Vocus is planning more undersea cable capacity to Australia’s north in a move that appears designed to position it for a role in Meta’s massive global subsea connectivity project.
As first reported by CommsDay, the carrier has applied to the federal government to conduct marine surveys in Queensland and Northern Territory waters with a view to constructing an undersea cable extending east from Darwin across the Pacific and toward the US.
The application documents reveal that the cable project, which Vocus has codenamed “Werribee”, will see the carrier build two spurs landing in northern Queensland.
A stakeholder engagement register supporting the application names Meta as an interested party in Project Werribee, which suggests it is part of Meta’s five-continent, 50,000-kilometre “Project Waterworth”.
According to the stakeholder register, Vocus and Meta met with officials from Home Affairs to present a summary of Project Waterworth “inclusive of Werribee”.
When asked whether Vocus was pursuing Project Werribee in partnership with Meta’s Project Waterworth, a Vocus spokesperson declined to comment.

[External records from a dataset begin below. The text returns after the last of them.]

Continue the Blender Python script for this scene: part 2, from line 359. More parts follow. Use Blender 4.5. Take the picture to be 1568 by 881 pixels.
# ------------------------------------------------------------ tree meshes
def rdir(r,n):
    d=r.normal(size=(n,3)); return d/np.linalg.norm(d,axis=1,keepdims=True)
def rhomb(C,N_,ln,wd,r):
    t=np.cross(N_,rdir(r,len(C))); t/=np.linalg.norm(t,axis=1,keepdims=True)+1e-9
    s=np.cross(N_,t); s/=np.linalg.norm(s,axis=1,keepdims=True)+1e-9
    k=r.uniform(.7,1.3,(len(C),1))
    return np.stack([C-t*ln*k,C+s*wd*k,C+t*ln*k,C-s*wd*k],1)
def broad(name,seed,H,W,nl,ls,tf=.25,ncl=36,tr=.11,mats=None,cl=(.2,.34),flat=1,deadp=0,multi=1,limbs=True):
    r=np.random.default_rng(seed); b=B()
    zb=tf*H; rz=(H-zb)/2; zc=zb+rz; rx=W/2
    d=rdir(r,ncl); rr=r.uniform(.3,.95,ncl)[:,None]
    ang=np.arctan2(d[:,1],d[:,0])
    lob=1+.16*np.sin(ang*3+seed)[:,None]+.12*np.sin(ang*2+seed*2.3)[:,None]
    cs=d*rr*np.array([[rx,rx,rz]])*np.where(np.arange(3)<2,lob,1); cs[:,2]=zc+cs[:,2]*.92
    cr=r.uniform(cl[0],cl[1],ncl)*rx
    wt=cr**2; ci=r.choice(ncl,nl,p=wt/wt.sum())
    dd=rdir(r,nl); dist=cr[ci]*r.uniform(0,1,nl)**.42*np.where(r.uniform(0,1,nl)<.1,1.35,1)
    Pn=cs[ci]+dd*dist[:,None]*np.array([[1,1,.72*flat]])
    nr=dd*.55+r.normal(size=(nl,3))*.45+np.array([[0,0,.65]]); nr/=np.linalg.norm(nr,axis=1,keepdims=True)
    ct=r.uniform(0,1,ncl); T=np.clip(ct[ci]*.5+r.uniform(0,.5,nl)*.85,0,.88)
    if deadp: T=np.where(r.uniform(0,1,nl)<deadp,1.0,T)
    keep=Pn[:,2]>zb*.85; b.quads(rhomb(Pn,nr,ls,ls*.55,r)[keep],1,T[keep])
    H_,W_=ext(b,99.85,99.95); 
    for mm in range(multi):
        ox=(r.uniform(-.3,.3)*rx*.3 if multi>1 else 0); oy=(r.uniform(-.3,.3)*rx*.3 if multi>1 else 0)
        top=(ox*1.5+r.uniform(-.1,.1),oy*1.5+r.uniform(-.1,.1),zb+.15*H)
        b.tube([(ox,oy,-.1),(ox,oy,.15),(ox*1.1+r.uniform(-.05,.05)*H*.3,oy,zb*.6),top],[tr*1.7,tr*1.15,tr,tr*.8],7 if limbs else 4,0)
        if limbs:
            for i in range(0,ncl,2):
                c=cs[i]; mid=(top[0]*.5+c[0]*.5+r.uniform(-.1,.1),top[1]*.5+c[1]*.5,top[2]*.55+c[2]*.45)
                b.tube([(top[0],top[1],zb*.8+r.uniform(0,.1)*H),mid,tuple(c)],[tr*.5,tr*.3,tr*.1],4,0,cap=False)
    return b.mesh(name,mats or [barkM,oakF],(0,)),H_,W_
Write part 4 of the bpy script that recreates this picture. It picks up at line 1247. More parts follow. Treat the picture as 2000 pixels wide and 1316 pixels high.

Vocus told the government that the aim of the marine survey is to gather an understanding of seabed conditions on the route.
The cable is expected to be primarily laid on its the seabed rather than be buried beneath it.
“The proposed alignment extends from Darwin, via the Torres Strait, to a point close to international waters off the Queensland coast.
It includes two spur lines to Townsville and Kurumba in Queensland,” the application documents state.
Including the two spurs, the marine survey route is expected to extend for approximately 5360 kilometres.
Vocus told the government that its marine survey is expected to commence early in September and take six months to complete, subject to weather and vessel availability.
With a subsea cable network spanning close to 15,000 kilometres, Vocus is well-positioned to work with global players to provide undersea connectivity in the region.
Its submarine cable assets include the 4600-kilometre Australia Singapore Cable landing in Perth, the 2100-kilometre North-West Cable System linking Darwin to Port Hedland, and the Darwin-Jakarta-Singapore cable which connects the latter into Asia.
It’s also not the first time that Vocus has worked with a global partner to provide subsea connectivity in the region.
In October 2023, Vocus was selected as part of Google’s South Pacific Connect project to help deploy two new trans-Pacific subsea cables between the United States and Australia, via Fiji and French Polynesia.
Those two cables, the Honomoana cable via French Polynesia and the Tabua cable via Fiji, were to form a ring in the Pacific and to be connected by a third, central interlink cable connecting Fiji and French Polynesia.
In 2024, Vocus also joined Australia Connect, a consortium including Google Cloud, NEXTDC, SUBCO, and various state and local governments, to help build more international capacity.
The consortium was to build two main undersea routes into Christmas Island. The first known as the “interlink” cable was to run from Melbourne to Perth and then on to Christmas Island with traffic handed off to international routes from there.
The second cable, known as “Bosun”, was to link Darwin to Christmas Island. Vocus focused on building terrestrial segments linking Queensland’s Sunshine Coast in the east of the continent with Bosun in the north.
The builds were effectively designed to close the loop with Google’s South Pacific Connect Tabua and Honomoana cables.